— Start Data for the task —
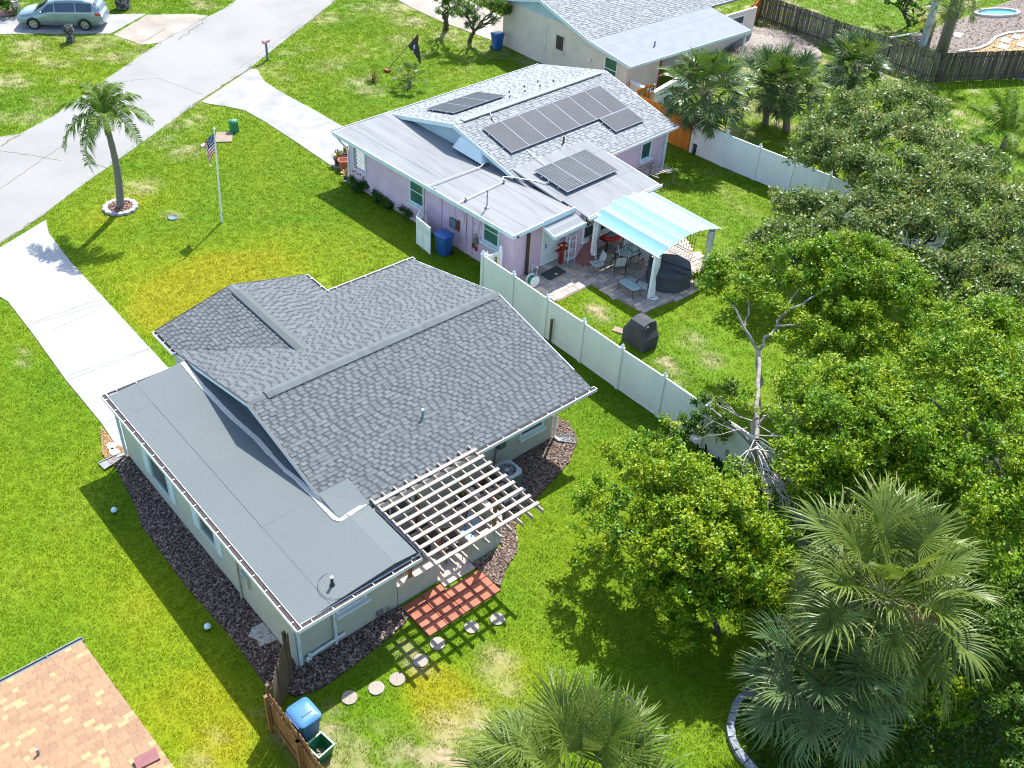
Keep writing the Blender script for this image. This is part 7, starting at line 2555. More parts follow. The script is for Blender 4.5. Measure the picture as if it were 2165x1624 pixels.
def twigs(mb, p, d, ln, r, depth, rr, m=0):
    d = d.normalized()
    q_ = p + d * ln + Vector((rr.uniform(-1, 1), rr.uniform(-1, 1), rr.uniform(-1, .6))) * ln * .12
    mid = p.lerp(q_, .5) + Vector((rr.uniform(-1, 1), rr.uniform(-1, 1), rr.uniform(-1, 1))) * ln * .07
    mb.tube([p, mid, q_], [r, r * .8, r * .55], 4, m, caps=False)
    if depth > 0:
        for k in range(rr.choice((2, 3, 3))):
            s = rr.choice((mid, q_, q_))
            dd = d + Vector((rr.uniform(-1, 1), rr.uniform(-1, 1), rr.uniform(-.8, .7))) * .75
            twigs(mb, s, dd, ln * rr.uniform(.5, .8), r * .55, depth - 1, rr, m)


def tree(name, label, cat, base, blobs, n, ll, lw, lm, bark, seed, trunk_r=.13, group=None, fork=None, limbs=True, **kw):
    t = thing(name, label, cat, (base[0], base[1], 0), group)
    mb = MB()
    rr = random.Random(seed)
    f = V3(fork) if fork is not None else V3((base[0], base[1], 0)).lerp(Vector((np.mean([b[0] for b in blobs]), np.mean([b[1] for b in blobs]), np.mean([b[2] for b in blobs]))), .35)
    limb(mb, (base[0], base[1], -.05), f, trunk_r, trunk_r * .75, seed, .06)
    for i, b in enumerate(blobs if limbs else []):
        e = Vector((b[0], b[1], b[2] + b[4] * .15))
        pts = limb(mb, f, e, trunk_r * .5, trunk_r * .12, seed + i, .1)
        for k in range(3):
            d = Vector((rr.uniform(-1, 1), rr.uniform(-1, 1), rr.uniform(-.2, .9)))
            twigs(mb, pts[3 + k], d, b[3] * .5, trunk_r * .16, 1, rr)
    mb.build('trunk', bark, t)
    C, U, W, T = crown_leaves(blobs, n, ll, lw, seed, **kw)
    k = C[:, 2] > .08
    me = leaf_mesh('crown', C[k] - np.array(t['_o']), U[k], W[k], T[k], lm)
    o = bpy.data.objects.new('crown', me); COL.objects.link(o); o.parent = t; o['kind'] = 'stuff'
    o['_o'] = list(t['_o'])
    return t


def B(*items):
    """blobs from (u, v, height, radius): the point of the photo a crown lump shows at, at its own height"""
    out = []
    for it in items:
        u, v, z, r = it[:4]
        p = at(u, v, z)
        out.append((p[0], p[1], z, r, r * (it[4] if len(it) > 4 else .8)))
    return out


LL, LW = .060, .029
# lime trees along the far side of the lawn
pA = at(1602, 950)
tA = tree('broadleaf_tree', 'bright green tree with a bare pale forked trunk rising past the white fence end', 'tree', (pA[0] + .4, pA[1] - .3),
          B((1552, 585, 4.3, .95), (1600, 560, 4.2, .8), (1520, 610, 4.1, .65), (1625, 625, 4.1, .7), (1690, 555, 4.7, 1.0), (1760, 565, 4.8, 1.15), (1850, 575, 4.8, 1.2), (1910, 630, 4.5, 1.0), (1800, 640, 4.3, 1.1), (1730, 660, 3.8, .9), (1850, 700, 3.8, 1.0), (1700, 720, 3.4, .9), (1780, 720, 3.4, 1.0)),
          64399, LL, LW, M['lime'], M['bark'], 101, trunk_r=.10, group='bright green trees by the back lawn', fork=at(1603, 742, 2.9), limbs=False, srad=(.24, .42))
# its bare limbs and the dead branches below the fork
mb = MB(); rr = random.Random(17)
f1 = V3(at(1603, 742, 2.9))
limb(mb, f1, at(1545, 640, 4.0), .065, .03, 3, .07); limb(mb, f1, at(1655, 668, 3.7), .065, .05, 4, .06)
limb(mb, at(1575, 690, 3.4), at(1585, 620, 4.1), .04, .02, 13, .06); limb(mb, at(1640, 690, 3.5), at(1700, 690, 3.9), .045, .02, 14, .06)
limb(mb, at(1655, 668, 3.7), at(1765, 602, 4.7), .058, .03, 5, .06); limb(mb, at(1655, 668, 3.7), at(1690, 610, 4.3), .04, .02, 6, .06)
limb(mb, at(1592, 1010, 1.0), at(1600, 930, 2.2), .12, .10, 7, .03); limb(mb, at(1600, 930, 2.2), f1, .085, .07, 8, .03)
limb(mb, at(1540, 985, .2), at(1596, 1048, .7), .13, .12, 9, .1); limb(mb, at(1530, 925, .9), at(1545, 985, .2), .10, .13, 10, .08)
limb(mb, at(1600, 950, 1.5), at(1505, 865, 2.3), .07, .03, 11, .04); limb(mb, at(1600, 900, 1.8), at(1655, 835, 2.6), .06, .03, 12, .05)
mb.build('limb', M['bark'], tA)
mb = MB()
for (u, v, z, du, dv, ln, dep) in ((1598, 935, 2.5, 1, 1, 1.0, 3), (1600, 940, 2.4, .8, 1.6, 1.2, 3), (1605, 925, 2.6, 1.4, .9, .9, 3), (1598, 920, 2.7, 1.6, .1, .9, 2), (1595, 930, 2.6, -.6, .9, .6, 2), (1604, 900, 2.7, 1.5, .6, .8, 2), (1590, 890, 2.6, -1.2, -.5, .7, 2), (1600, 945, 2.4, .5, 1.8, 1.3, 3), (1612, 880, 2.8, 1.2, -.6, .7, 2), (1580, 905, 2.6, -1.4, .3, .7, 2), (1615, 955, 2.5, 1.0, 1.6, 1.3, 3), (1600, 950, 2.5, .2, 1.5, .8, 2), (1620, 985, 2.4, 1.0, 1.3, 1.2, 3), (1640, 1010, 2.3, .8, 1.4, 1.0, 3), (1610, 990, 2.4, 1.5, .6, 1.0, 3), (1590, 1000, 2.2, -.3, 1.3, .8, 2)):
    p = V3(at(u, v, z)); d = V3(at(u + du * 40, v + dv * 40, z - .12)) - p
    twigs(mb, p, d, ln * 1.35, .028, dep, rr)
limb(mb, at(1598, 945, 2.5), at(1665, 1045, 2.4), .035, .015, 31, .05); limb(mb, at(1598, 950, 2.5), at(1640, 960, 2.8), .03, .015, 32, .08); limb(mb, at(1600, 945, 2.5), at(1540, 990, 2.2), .03, .012, 33, .08)
mb.build('dead_branch', M['deadtwig'], tA, kind='stuff')

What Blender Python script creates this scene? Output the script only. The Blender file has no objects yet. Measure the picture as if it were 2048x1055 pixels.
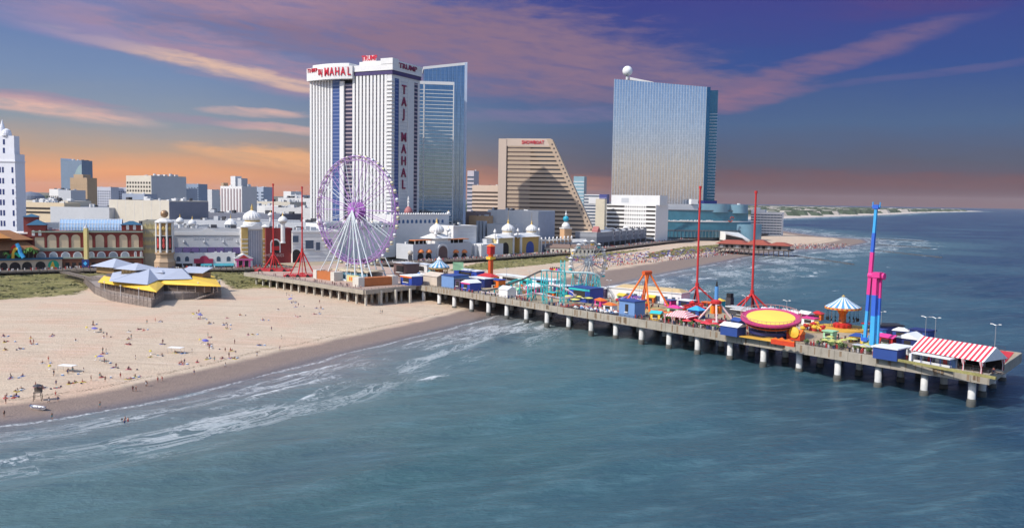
import bpy, math, random
import numpy as np
from mathutils import Vector, Matrix

rnd = random.Random(7)
scene = bpy.context.scene
R = math.radians
# ------------------------------------------------------------------ camera
F = 1700.0; CX, CY = 1024.0, 527.5; H = 58.0
PITCH = math.atan(131.5 / F); ROLL = math.atan(0.0165)
_f = Vector((0, math.cos(PITCH), -math.sin(PITCH)))
_r0 = Vector((1, 0, 0)); _u0 = _r0.cross(_f)
_r = _r0 * math.cos(ROLL) + _u0 * math.sin(ROLL)
_u = _u0 * math.cos(ROLL) - _r0 * math.sin(ROLL)
CAM = Vector((0, 0, H))
cam = bpy.data.cameras.new('camera'); camo = bpy.data.objects.new('camera', cam)
scene.collection.objects.link(camo); scene.camera = camo
camo.matrix_world = Matrix(((_r.x, _u.x, -_f.x, 0), (_r.y, _u.y, -_f.y, 0), (_r.z, _u.z, -_f.z, H), (0, 0, 0, 1)))
cam.sensor_width = 36; cam.lens = 36 * F / 2048; cam.clip_start = 1; cam.clip_end = 60000

def ray(px, py):
    return _f + _r * ((px - CX) / F) + _u * ((CY - py) / F)
def P(px, py, z=0.0):                      # photo pixel -> point on the level z
    d = ray(px, py); t = (z - H) / d.z
    return CAM + d * t
def A(px, py, Y):                          # photo pixel -> point at distance Y in front
    d = ray(px, py); return CAM + d * (Y / d.y)
def hor(x): return 396 + 0.0165 * (x - 1024)

# ------------------------------------------------------------------ render / view
scene.render.engine = 'CYCLES'
scene.view_settings.view_transform = 'Standard'; scene.view_settings.look = 'None'
scene.view_settings.exposure = 0.0; scene.view_settings.gamma = 1
scene.cycles.max_bounces = 5; scene.cycles.diffuse_bounces = 2; scene.cycles.glossy_bounces = 3
scene.cycles.transmission_bounces = 2; scene.cycles.volume_bounces = 0
scene.cycles.caustics_reflective = False; scene.cycles.caustics_refractive = False

# ------------------------------------------------------------------ node helpers
class NG:
    def __init__(s, nt): s.nt = nt; s.L = nt.links
    def new(s, t, **k):
        n = s.nt.nodes.new(t)
        for a, b in k.items(): setattr(n, a, b)
        return n
    def put(s, sock, v):
        if hasattr(v, 'is_output') or isinstance(v, bpy.types.NodeSocket): s.L.new(v, sock)
        else:
            if sock.type == 'RGBA' and len(v) == 3: v = (*v, 1)
            sock.default_value = v
    def m(s, op, a, b=None, c=None, clamp=False):
        n = s.new('ShaderNodeMath', operation=op, use_clamp=clamp); s.put(n.inputs[0], a)
        if b is not None: s.put(n.inputs[1], b)
        if c is not None: s.put(n.inputs[2], c)
        return n.outputs[0]
    def ss(s, v, a, b, lo=0.0, hi=1.0):
        n = s.new('ShaderNodeMapRange', interpolation_type='SMOOTHSTEP'); s.put(n.inputs[0], v)
        for i, x in enumerate((a, b, lo, hi)): s.put(n.inputs[i + 1], x)
        return n.outputs[0]
    def lin(s, v, a, b, lo=0.0, hi=1.0):
        n = s.new('ShaderNodeMapRange'); s.put(n.inputs[0], v)
        for i, x in enumerate((a, b, lo, hi)): s.put(n.inputs[i + 1], x)
        return n.outputs[0]
    def mix(s, f, a, b, mode='MIX'):
        n = s.new('ShaderNodeMix', data_type='RGBA', blend_type=mode); s.put(n.inputs[0], f); s.put(n.inputs[6], a); s.put(n.inputs[7], b)
        return n.outputs[2]
    def noise(s, vec, scale, detail=3, rough=0.55, dim='3D', dist=0.0):
        n = s.new('ShaderNodeTexNoise', noise_dimensions=dim); s.put(n.inputs['Vector'], vec); s.put(n.inputs['Scale'], scale)
        s.put(n.inputs['Detail'], detail); s.put(n.inputs['Roughness'], rough); s.put(n.inputs['Distortion'], dist)
        return n.outputs[0]
    def xyz(s, a, b, c=0.0):
        n = s.new('ShaderNodeCombineXYZ'); s.put(n.inputs[0], a); s.put(n.inputs[1], b); s.put(n.inputs[2], c); return n.outputs[0]
    def ramp(s, f, stops):
        n = s.new('ShaderNodeValToRGB'); s.put(n.inputs[0], f); e = n.color_ramp.elements
        while len(e) < len(stops): e.new(0.5)
        for i, (p, c) in enumerate(stops): e[i].position = p; e[i].color = (*c, 1)
        return n.outputs[0]

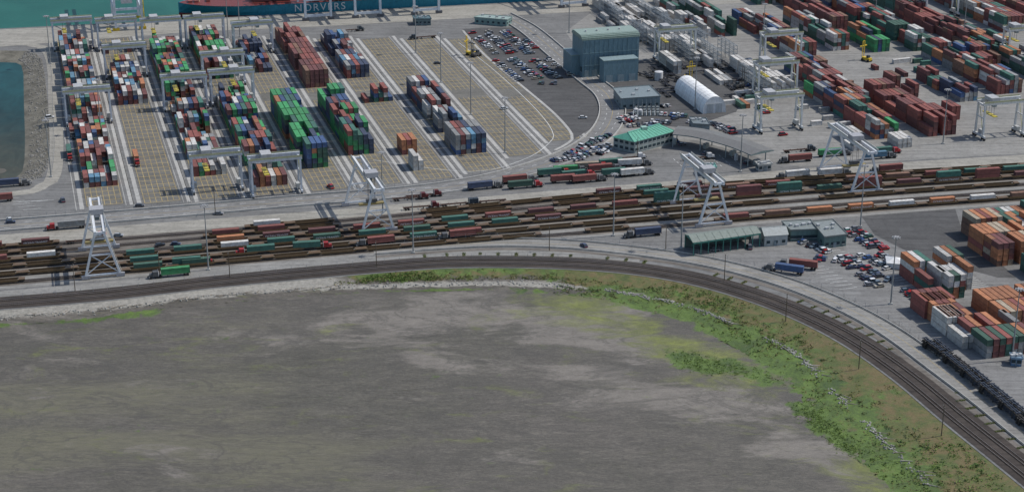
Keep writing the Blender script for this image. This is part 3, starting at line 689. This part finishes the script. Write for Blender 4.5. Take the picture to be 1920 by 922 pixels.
for r in [(1035,303,1080,296,10),(1060,292,1095,284,9),(1085,280,1130,262,13),(1098,290,1140,272,13),(1110,268,1150,250,10),(1072,302,1120,285,12),(1120,290,1146,278,8),(1168,232,1195,222,7),(1160,225,1200,212,9),(1205,228,1260,232,16),(1260,222,1300,232,11),(1235,215,1290,219,14),(1215,240,1250,243,8),(1330,230,1380,248,12),(1345,238,1375,252,8),(1250,262,1278,272,7),(1180,238,1240,234,14),
 (1582,432,1640,468,15),(1600,428,1660,470,15),(1572,483,1600,505,8),(1580,478,1650,520,14),(1600,505,1650,540,8),(1502,453,1560,478,11),(1530,485,1570,490,8),(1650,478,1690,500,8),(1695,545,1718,560,5),(1640,520,1680,530,5),(1610,478,1665,505,9),(1300,285,1420,310,3),(1220,205,1270,195,6),(1385,150,1420,170,6),(1420,200,1440,215,4)]:
    cars(*r,full=.68,jit=.8)
for u,v in [(93,222),(118,377),(262,387),(300,461),(330,459),(1468,254),(1093,222),(1405,465),(1630,535),(1700,80),(1655,75),(18,413),(20,418),(190,440),(222,443),(1340,470),(1095,462),(945,205),(820,120),(700,360),(620,352),(410,402)]:
    link('parked_car',random.choice(CM),P(u,v,.07),random.choice([A1,A2])+random.uniform(-.3,.3))
def truck_mesh(tc,cc,load=True,tractor=True,fr=(.12,.07,.05)):
    mb=MB(); T=(.03,.03,.03)
    def wh(x,r=.52):
        for y in(-.95,.95): mb.cyl((x,y-.3,r),(x,y+.3,r),r,n=10,col=T)
    if tractor:
        mb.box((8.9,0,.7),6.4,1.0,.4,0,(.06,.06,.06)); mb.box((8.6,0,1.05),2.2,2.4,2.1,0,tc,0,.95); mb.box((10.4,0,1.0),1.6,1.9,1.1,0,tc,0,.9); mb.box((9.7,0,2.1),.2,2.0,.8,0,(.03,.04,.05))
        mb.box((11.3,0,.6),.3,2.3,.5,0,(.4,.4,.4)); wh(10.6); wh(6.6); wh(7.9)
        for y in(-1.15,1.15): mb.cyl((7.4,y,1.2),(7.4,y,3.5),.1,n=6,col=(.5,.5,.5))
    for y in(-.45,.45): mb.beam((-6.1,y,1.15),(6.9,y,1.15),.25,.4,fr if not load else (.06,.06,.06))
    for x in(-6,-2,2,6): mb.beam((x,-1.2,1.2),(x,1.2,1.2),.3,.3,fr)
    wh(-5.0); wh(-3.7); mb.box((3.5,0,0.1),.3,1.6,1.0,0,(.1,.1,.1))
    if load: container(mb,(.1,0,1.4),0,12.19,cc,2.6,mi=1)
    return mb.mesh('truck',[M['paint'],M['cont']],center=False)[0]
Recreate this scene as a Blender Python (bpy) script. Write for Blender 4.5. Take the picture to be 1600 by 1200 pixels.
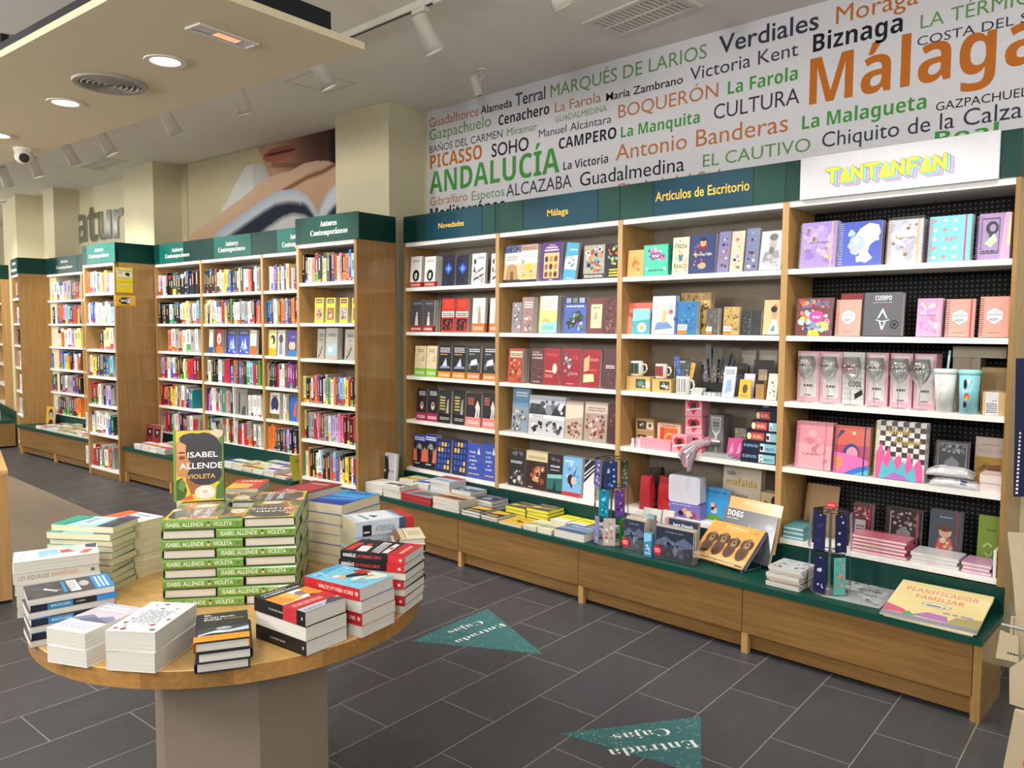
— End Data for the task —
Stated problem:
Pictures should be left out. Retype only the run of lines from the line containing "What Blender Python" to the line containing "from mathutils import Vector, Matrix", inclusive.

Result:
What Blender Python script creates this scene? Output the script only. The Blender file has no objects yet. Measure the picture as if it were 2048x1055 pixels.
import bpy, math, random
import numpy as np
from mathutils import Vector, Matrix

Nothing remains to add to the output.